TASK STATEMENT:
Every line of the material below should be repeated exactly.

PROVIDED DATA:
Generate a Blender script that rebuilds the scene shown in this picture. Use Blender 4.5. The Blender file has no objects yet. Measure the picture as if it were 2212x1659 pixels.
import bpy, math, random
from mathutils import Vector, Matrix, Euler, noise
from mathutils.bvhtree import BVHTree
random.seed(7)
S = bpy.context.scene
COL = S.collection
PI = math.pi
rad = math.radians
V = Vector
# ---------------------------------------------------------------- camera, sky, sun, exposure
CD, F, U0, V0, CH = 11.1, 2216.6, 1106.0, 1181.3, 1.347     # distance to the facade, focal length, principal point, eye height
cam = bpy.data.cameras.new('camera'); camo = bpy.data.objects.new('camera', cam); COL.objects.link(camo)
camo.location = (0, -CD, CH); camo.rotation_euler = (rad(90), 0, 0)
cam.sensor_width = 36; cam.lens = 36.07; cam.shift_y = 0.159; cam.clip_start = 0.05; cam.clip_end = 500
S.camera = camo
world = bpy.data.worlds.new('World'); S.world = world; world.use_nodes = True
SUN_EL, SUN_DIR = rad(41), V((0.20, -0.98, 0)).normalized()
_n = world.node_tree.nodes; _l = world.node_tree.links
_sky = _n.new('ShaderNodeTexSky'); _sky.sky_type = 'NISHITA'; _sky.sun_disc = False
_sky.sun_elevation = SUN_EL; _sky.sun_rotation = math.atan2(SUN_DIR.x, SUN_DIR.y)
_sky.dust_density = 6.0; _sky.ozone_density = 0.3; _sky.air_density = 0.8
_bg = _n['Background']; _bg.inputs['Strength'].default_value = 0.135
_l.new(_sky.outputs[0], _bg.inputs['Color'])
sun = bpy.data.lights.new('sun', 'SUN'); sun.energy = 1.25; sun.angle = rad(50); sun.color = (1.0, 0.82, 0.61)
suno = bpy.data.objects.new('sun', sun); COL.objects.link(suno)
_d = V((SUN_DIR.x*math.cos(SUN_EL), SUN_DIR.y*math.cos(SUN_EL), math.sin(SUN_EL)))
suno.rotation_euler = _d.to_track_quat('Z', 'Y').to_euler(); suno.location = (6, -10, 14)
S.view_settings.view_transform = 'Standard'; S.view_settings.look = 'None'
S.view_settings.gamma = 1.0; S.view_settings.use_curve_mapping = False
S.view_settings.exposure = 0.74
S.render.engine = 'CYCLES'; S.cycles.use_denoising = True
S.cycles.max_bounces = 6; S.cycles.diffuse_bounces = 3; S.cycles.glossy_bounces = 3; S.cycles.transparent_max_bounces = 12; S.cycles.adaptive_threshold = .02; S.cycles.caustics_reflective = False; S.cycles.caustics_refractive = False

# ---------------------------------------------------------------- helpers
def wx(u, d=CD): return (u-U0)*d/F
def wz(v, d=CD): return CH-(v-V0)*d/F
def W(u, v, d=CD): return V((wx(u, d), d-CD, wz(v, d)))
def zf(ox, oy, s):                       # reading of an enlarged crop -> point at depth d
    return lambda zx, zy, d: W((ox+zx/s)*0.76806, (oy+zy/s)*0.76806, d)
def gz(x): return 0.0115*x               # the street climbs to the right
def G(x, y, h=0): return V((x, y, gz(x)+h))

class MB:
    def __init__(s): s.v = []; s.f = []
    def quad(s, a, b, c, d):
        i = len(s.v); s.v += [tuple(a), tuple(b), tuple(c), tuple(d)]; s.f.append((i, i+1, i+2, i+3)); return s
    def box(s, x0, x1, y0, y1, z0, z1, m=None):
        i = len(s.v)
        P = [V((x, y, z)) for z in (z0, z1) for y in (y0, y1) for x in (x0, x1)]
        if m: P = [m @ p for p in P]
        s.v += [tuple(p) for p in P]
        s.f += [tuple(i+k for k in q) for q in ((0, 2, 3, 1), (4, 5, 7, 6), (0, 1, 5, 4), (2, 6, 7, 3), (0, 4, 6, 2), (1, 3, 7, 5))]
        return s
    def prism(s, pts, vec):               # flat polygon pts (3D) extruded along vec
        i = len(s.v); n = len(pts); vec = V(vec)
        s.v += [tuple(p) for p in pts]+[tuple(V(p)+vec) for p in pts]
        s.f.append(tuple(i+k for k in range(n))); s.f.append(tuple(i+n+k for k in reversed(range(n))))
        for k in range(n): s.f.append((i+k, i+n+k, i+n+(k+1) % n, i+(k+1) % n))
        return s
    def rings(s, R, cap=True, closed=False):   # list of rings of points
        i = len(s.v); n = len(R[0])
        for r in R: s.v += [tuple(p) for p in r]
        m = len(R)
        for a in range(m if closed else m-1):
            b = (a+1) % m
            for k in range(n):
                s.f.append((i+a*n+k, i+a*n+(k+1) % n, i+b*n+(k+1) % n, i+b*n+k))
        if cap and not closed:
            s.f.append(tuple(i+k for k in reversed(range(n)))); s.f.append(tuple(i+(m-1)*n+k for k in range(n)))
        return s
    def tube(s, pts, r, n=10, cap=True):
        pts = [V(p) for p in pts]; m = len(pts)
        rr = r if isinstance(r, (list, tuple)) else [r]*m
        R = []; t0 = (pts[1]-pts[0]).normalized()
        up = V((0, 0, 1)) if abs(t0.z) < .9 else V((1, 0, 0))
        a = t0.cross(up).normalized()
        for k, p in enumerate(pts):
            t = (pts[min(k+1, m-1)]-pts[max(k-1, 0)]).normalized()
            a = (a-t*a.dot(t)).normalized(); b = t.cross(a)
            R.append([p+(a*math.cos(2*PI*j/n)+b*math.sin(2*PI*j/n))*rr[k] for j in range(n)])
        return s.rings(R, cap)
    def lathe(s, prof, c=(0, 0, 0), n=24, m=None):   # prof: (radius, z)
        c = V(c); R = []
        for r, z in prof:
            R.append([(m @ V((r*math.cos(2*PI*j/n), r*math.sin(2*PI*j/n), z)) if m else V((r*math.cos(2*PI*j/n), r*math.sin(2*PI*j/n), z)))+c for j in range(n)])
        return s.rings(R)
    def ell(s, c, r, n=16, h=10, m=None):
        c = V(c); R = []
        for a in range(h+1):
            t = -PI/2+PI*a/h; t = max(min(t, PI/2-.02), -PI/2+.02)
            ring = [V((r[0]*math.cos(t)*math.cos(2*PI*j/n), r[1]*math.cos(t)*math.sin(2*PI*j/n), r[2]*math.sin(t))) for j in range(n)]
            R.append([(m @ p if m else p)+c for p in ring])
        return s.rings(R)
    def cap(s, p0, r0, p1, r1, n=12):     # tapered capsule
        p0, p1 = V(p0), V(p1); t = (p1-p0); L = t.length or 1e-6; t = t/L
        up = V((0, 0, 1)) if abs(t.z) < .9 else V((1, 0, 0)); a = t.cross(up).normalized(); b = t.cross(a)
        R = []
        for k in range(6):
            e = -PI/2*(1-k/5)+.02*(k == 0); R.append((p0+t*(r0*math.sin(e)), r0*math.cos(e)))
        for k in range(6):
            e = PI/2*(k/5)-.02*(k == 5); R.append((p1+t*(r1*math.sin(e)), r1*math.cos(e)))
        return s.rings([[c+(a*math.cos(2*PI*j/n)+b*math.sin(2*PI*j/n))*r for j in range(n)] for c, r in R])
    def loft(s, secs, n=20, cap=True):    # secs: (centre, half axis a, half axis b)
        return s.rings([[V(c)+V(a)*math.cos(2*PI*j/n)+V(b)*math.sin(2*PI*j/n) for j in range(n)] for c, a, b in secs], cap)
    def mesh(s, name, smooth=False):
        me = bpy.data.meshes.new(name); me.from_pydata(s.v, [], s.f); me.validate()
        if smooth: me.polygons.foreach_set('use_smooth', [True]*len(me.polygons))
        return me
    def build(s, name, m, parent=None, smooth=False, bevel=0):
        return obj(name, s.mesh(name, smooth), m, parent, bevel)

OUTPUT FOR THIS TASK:
Generate a Blender script that rebuilds the scene shown in this picture. Use Blender 4.5. The Blender file has no objects yet. Measure the picture as if it were 2212x1659 pixels.
import bpy, math, random
from mathutils import Vector, Matrix, Euler, noise
from mathutils.bvhtree import BVHTree
random.seed(7)
S = bpy.context.scene
COL = S.collection
PI = math.pi
rad = math.radians
V = Vector
# ---------------------------------------------------------------- camera, sky, sun, exposure
CD, F, U0, V0, CH = 11.1, 2216.6, 1106.0, 1181.3, 1.347     # distance to the facade, focal length, principal point, eye height
cam = bpy.data.cameras.new('camera'); camo = bpy.data.objects.new('camera', cam); COL.objects.link(camo)
camo.location = (0, -CD, CH); camo.rotation_euler = (rad(90), 0, 0)
cam.sensor_width = 36; cam.lens = 36.07; cam.shift_y = 0.159; cam.clip_start = 0.05; cam.clip_end = 500
S.camera = camo
world = bpy.data.worlds.new('World'); S.world = world; world.use_nodes = True
SUN_EL, SUN_DIR = rad(41), V((0.20, -0.98, 0)).normalized()
_n = world.node_tree.nodes; _l = world.node_tree.links
_sky = _n.new('ShaderNodeTexSky'); _sky.sky_type = 'NISHITA'; _sky.sun_disc = False
_sky.sun_elevation = SUN_EL; _sky.sun_rotation = math.atan2(SUN_DIR.x, SUN_DIR.y)
_sky.dust_density = 6.0; _sky.ozone_density = 0.3; _sky.air_density = 0.8
_bg = _n['Background']; _bg.inputs['Strength'].default_value = 0.135
_l.new(_sky.outputs[0], _bg.inputs['Color'])
sun = bpy.data.lights.new('sun', 'SUN'); sun.energy = 1.25; sun.angle = rad(50); sun.color = (1.0, 0.82, 0.61)
suno = bpy.data.objects.new('sun', sun); COL.objects.link(suno)
_d = V((SUN_DIR.x*math.cos(SUN_EL), SUN_DIR.y*math.cos(SUN_EL), math.sin(SUN_EL)))
suno.rotation_euler = _d.to_track_quat('Z', 'Y').to_euler(); suno.location = (6, -10, 14)
S.view_settings.view_transform = 'Standard'; S.view_settings.look = 'None'
S.view_settings.gamma = 1.0; S.view_settings.use_curve_mapping = False
S.view_settings.exposure = 0.74
S.render.engine = 'CYCLES'; S.cycles.use_denoising = True
S.cycles.max_bounces = 6; S.cycles.diffuse_bounces = 3; S.cycles.glossy_bounces = 3; S.cycles.transparent_max_bounces = 12; S.cycles.adaptive_threshold = .02; S.cycles.caustics_reflective = False; S.cycles.caustics_refractive = False

# ---------------------------------------------------------------- helpers
def wx(u, d=CD): return (u-U0)*d/F
def wz(v, d=CD): return CH-(v-V0)*d/F
def W(u, v, d=CD): return V((wx(u, d), d-CD, wz(v, d)))
def zf(ox, oy, s):                       # reading of an enlarged crop -> point at depth d
    return lambda zx, zy, d: W((ox+zx/s)*0.76806, (oy+zy/s)*0.76806, d)
def gz(x): return 0.0115*x               # the street climbs to the right
def G(x, y, h=0): return V((x, y, gz(x)+h))

class MB:
    def __init__(s): s.v = []; s.f = []
    def quad(s, a, b, c, d):
        i = len(s.v); s.v += [tuple(a), tuple(b), tuple(c), tuple(d)]; s.f.append((i, i+1, i+2, i+3)); return s
    def box(s, x0, x1, y0, y1, z0, z1, m=None):
        i = len(s.v)
        P = [V((x, y, z)) for z in (z0, z1) for y in (y0, y1) for x in (x0, x1)]
        if m: P = [m @ p for p in P]
        s.v += [tuple(p) for p in P]
        s.f += [tuple(i+k for k in q) for q in ((0, 2, 3, 1), (4, 5, 7, 6), (0, 1, 5, 4), (2, 6, 7, 3), (0, 4, 6, 2), (1, 3, 7, 5))]
        return s
    def prism(s, pts, vec):               # flat polygon pts (3D) extruded along vec
        i = len(s.v); n = len(pts); vec = V(vec)
        s.v += [tuple(p) for p in pts]+[tuple(V(p)+vec) for p in pts]
        s.f.append(tuple(i+k for k in range(n))); s.f.append(tuple(i+n+k for k in reversed(range(n))))
        for k in range(n): s.f.append((i+k, i+n+k, i+n+(k+1) % n, i+(k+1) % n))
        return s
    def rings(s, R, cap=True, closed=False):   # list of rings of points
        i = len(s.v); n = len(R[0])
        for r in R: s.v += [tuple(p) for p in r]
        m = len(R)
        for a in range(m if closed else m-1):
            b = (a+1) % m
            for k in range(n):
                s.f.append((i+a*n+k, i+a*n+(k+1) % n, i+b*n+(k+1) % n, i+b*n+k))
        if cap and not closed:
            s.f.append(tuple(i+k for k in reversed(range(n)))); s.f.append(tuple(i+(m-1)*n+k for k in range(n)))
        return s
    def tube(s, pts, r, n=10, cap=True):
        pts = [V(p) for p in pts]; m = len(pts)
        rr = r if isinstance(r, (list, tuple)) else [r]*m
        R = []; t0 = (pts[1]-pts[0]).normalized()
        up = V((0, 0, 1)) if abs(t0.z) < .9 else V((1, 0, 0))
        a = t0.cross(up).normalized()
        for k, p in enumerate(pts):
            t = (pts[min(k+1, m-1)]-pts[max(k-1, 0)]).normalized()
            a = (a-t*a.dot(t)).normalized(); b = t.cross(a)
            R.append([p+(a*math.cos(2*PI*j/n)+b*math.sin(2*PI*j/n))*rr[k] for j in range(n)])
        return s.rings(R, cap)
    def lathe(s, prof, c=(0, 0, 0), n=24, m=None):   # prof: (radius, z)
        c = V(c); R = []
        for r, z in prof:
            R.append([(m @ V((r*math.cos(2*PI*j/n), r*math.sin(2*PI*j/n), z)) if m else V((r*math.cos(2*PI*j/n), r*math.sin(2*PI*j/n), z)))+c for j in range(n)])
        return s.rings(R)
    def ell(s, c, r, n=16, h=10, m=None):
        c = V(c); R = []
        for a in range(h+1):
            t = -PI/2+PI*a/h; t = max(min(t, PI/2-.02), -PI/2+.02)
            ring = [V((r[0]*math.cos(t)*math.cos(2*PI*j/n), r[1]*math.cos(t)*math.sin(2*PI*j/n), r[2]*math.sin(t))) for j in range(n)]
            R.append([(m @ p if m else p)+c for p in ring])
        return s.rings(R)
    def cap(s, p0, r0, p1, r1, n=12):     # tapered capsule
        p0, p1 = V(p0), V(p1); t = (p1-p0); L = t.length or 1e-6; t = t/L
        up = V((0, 0, 1)) if abs(t.z) < .9 else V((1, 0, 0)); a = t.cross(up).normalized(); b = t.cross(a)
        R = []
        for k in range(6):
            e = -PI/2*(1-k/5)+.02*(k == 0); R.append((p0+t*(r0*math.sin(e)), r0*math.cos(e)))
        for k in range(6):
            e = PI/2*(k/5)-.02*(k == 5); R.append((p1+t*(r1*math.sin(e)), r1*math.cos(e)))
        return s.rings([[c+(a*math.cos(2*PI*j/n)+b*math.sin(2*PI*j/n))*r for j in range(n)] for c, r in R])
    def loft(s, secs, n=20, cap=True):    # secs: (centre, half axis a, half axis b)
        return s.rings([[V(c)+V(a)*math.cos(2*PI*j/n)+V(b)*math.sin(2*PI*j/n) for j in range(n)] for c, a, b in secs], cap)
    def mesh(s, name, smooth=False):
        me = bpy.data.meshes.new(name); me.from_pydata(s.v, [], s.f); me.validate()
        if smooth: me.polygons.foreach_set('use_smooth', [True]*len(me.polygons))
        return me
    def build(s, name, m, parent=None, smooth=False, bevel=0):
        return obj(name, s.mesh(name, smooth), m, parent, bevel)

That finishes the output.